Value accumulating rather than circulating
Does value in your system tend to accumulate in a few nodes (individuals, departments, accounts) rather than flowing through to where it is needed?
Are there actors in your system who receive resources but rarely pass them on — creating reservoirs rather than channels?
Value leaving the system rather than recirculating
Does a significant portion of value leave your system entirely (through extraction, fees, or administrative overhead) rather than recirculating?
Are there points where value converts from relational (trust, obligation, reciprocity) to transactional — and stops generating further flow?

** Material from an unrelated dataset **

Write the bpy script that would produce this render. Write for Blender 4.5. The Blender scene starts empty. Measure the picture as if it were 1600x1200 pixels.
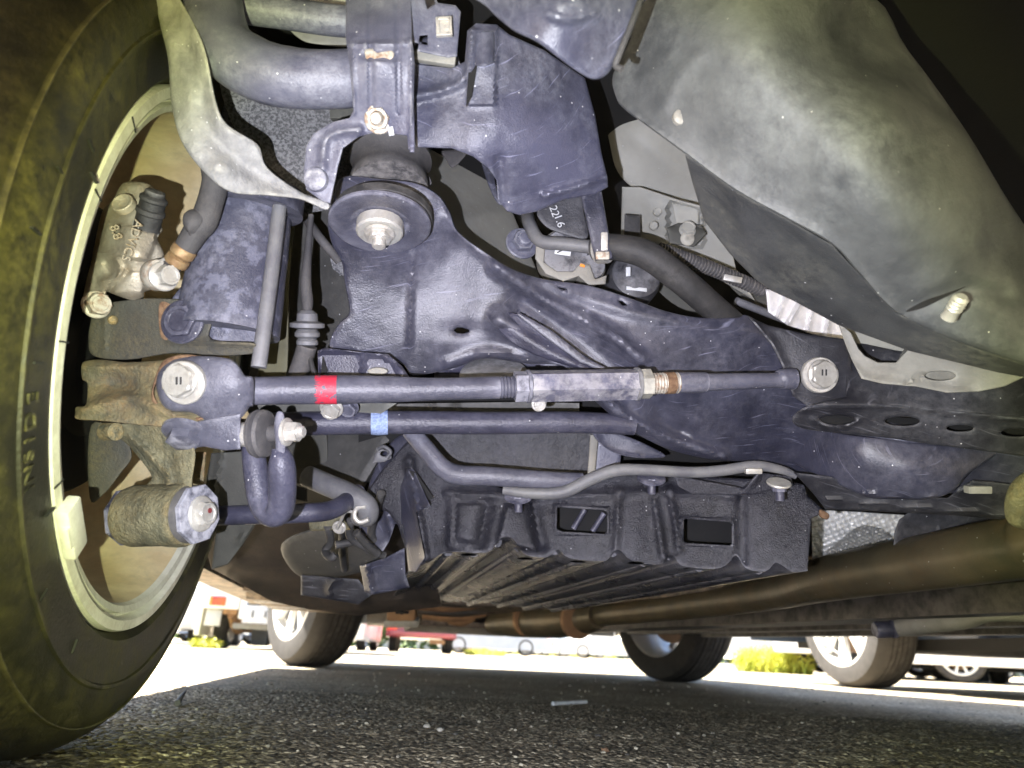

Flow speed declining despite growing volume
Has the speed at which resources move through your system been declining, even as the total volume of resources has grown?
Are there structural bottlenecks (approvals, intermediaries, compliance layers) that slow circulation without adding proportionate value?
Transactional vs relational structure
Is participation in your system primarily transactional (exchange closes, relationship ends) rather than relational (exchange creates ongoing obligation and access)?
Does your system lack mechanisms for recipients to become contributors — i.e., is there no pay-forward or recycling pathway?
Whether capital completes regenerative cycles
When capital completes a cycle in your system, does less return than was originally deployed — i.e., is the recycling rate below the break-even threshold?
Is your system's health measured primarily by volume (how much is held or produced) rather than velocity (how freely value flows through relationships)?